MA — It’s the Chicago premiere actually. It’s also the first time that piece has been produced on the scale that it was written. We did this glorious production in Dallas with six dancers and it was thrilling, but it was only written for the seven singers. It’s still being quasi-choreographed, but it’s just with the seven principals, which I think is probably going to make it more focused. It’s trying to do an origin myth of Santa Claus. That was another opera that I dabbled a little bit in technology, just in the Dallas production.

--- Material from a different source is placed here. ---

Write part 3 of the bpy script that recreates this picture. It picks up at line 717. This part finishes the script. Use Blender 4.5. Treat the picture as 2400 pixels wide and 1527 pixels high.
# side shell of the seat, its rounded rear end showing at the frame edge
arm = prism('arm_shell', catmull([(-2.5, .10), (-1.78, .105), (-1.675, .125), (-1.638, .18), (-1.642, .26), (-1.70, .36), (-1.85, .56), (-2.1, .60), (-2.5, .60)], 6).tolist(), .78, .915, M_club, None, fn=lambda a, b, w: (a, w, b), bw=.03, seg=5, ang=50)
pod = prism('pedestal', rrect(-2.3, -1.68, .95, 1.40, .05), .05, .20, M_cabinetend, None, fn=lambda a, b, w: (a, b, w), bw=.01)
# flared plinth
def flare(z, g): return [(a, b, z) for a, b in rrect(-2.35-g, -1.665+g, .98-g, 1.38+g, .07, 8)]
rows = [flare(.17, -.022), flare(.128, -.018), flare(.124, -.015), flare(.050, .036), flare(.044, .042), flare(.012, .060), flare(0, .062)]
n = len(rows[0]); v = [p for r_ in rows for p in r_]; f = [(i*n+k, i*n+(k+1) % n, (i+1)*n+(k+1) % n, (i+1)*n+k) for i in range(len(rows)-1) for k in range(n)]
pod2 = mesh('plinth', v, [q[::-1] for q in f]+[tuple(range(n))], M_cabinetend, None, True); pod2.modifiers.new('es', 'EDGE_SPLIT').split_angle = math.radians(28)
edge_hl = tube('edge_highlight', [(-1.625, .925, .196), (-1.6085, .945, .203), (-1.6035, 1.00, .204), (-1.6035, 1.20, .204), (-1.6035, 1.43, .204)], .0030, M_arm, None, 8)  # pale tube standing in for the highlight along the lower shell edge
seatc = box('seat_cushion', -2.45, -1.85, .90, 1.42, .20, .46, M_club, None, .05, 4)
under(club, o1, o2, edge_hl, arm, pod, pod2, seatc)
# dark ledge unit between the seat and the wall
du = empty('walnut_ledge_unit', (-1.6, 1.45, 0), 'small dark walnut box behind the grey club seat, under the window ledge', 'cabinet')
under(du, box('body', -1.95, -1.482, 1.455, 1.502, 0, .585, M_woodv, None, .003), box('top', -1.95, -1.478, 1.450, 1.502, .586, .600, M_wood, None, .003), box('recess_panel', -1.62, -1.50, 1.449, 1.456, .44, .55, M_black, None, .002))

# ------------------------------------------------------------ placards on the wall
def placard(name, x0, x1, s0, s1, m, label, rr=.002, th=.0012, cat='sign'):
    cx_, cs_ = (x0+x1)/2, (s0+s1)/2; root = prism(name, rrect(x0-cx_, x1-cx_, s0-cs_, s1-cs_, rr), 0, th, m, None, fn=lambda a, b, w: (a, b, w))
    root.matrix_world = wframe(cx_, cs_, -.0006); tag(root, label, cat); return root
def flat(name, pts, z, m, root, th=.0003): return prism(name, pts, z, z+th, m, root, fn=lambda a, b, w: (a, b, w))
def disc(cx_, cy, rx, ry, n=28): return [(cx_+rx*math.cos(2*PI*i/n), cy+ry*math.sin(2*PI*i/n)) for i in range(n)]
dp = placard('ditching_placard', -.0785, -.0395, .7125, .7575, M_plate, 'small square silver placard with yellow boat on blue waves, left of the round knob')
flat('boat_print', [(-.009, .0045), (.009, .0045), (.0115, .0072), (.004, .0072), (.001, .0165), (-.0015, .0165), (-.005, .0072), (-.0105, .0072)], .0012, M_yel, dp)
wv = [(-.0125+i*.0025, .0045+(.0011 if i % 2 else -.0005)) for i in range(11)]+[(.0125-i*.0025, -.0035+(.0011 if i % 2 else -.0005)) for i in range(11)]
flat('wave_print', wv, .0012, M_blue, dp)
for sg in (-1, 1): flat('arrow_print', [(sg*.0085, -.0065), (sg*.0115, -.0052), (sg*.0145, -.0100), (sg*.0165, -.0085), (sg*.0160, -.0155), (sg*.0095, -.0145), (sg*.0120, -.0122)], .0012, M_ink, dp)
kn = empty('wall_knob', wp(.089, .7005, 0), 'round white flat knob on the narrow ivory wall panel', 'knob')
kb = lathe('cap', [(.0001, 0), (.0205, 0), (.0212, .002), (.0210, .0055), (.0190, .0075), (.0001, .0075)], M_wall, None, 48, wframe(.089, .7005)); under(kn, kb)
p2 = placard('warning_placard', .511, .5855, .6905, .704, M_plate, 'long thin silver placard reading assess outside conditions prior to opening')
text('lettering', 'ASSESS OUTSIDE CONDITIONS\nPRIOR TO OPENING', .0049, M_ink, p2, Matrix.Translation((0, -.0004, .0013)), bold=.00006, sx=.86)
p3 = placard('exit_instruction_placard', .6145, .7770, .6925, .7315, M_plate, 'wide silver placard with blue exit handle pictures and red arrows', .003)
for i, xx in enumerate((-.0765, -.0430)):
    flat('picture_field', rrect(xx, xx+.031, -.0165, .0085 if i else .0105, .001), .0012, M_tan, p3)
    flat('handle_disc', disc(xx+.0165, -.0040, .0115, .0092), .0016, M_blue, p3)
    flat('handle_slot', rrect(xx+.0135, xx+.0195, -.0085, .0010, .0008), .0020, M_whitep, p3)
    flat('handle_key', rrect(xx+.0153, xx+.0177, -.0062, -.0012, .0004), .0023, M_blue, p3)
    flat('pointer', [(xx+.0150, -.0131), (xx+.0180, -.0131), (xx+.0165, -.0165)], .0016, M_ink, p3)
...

At one point in the second act, Prince Claus has forced this quartet of elves to come up with the most spectacular toys imaginable because they are going to show up at the manger and outshine the gifts of the Magi. I made up the idea that the Magi are actually elves in disguise. The good news is the toys are spectacular and the bad news is that, because it’s taken so long to make them, they’re not going to get there in time unless the Prince’s mother—who is a sorceress—can intervene. And so the Prince has the elves do this audition of these four toys, one after the other, to persuade the Queen of the value of the project and to get them to the manger. The last one, the bass elf, has this thing that looks like a telescope upfront. He does this rather delicate sort-of Music Man/Gilbert and Sullivan patter song. But then in the second verse, it turns into a microphone and he does a quasi-rap. An elf rap. (Laughs) The point is that, again, like in The Lord of Cries, this thing that was once in one register when it’s acoustic, becomes a very different kind of thing when it’s amplified. The same text and the same music largely, but because of the amplification, we got another kind of quasi-spoken word that you would not be able to do acoustically, as easily.

I’m neither anti-technology nor pro-technology. I feel like it’s another tool. I don’t feel that acoustic technology is going to be displaced by electronics, partly because, as we become more surrounded by electronics, we really long for the human. The question is, how do you do that in a way that honours both of those things?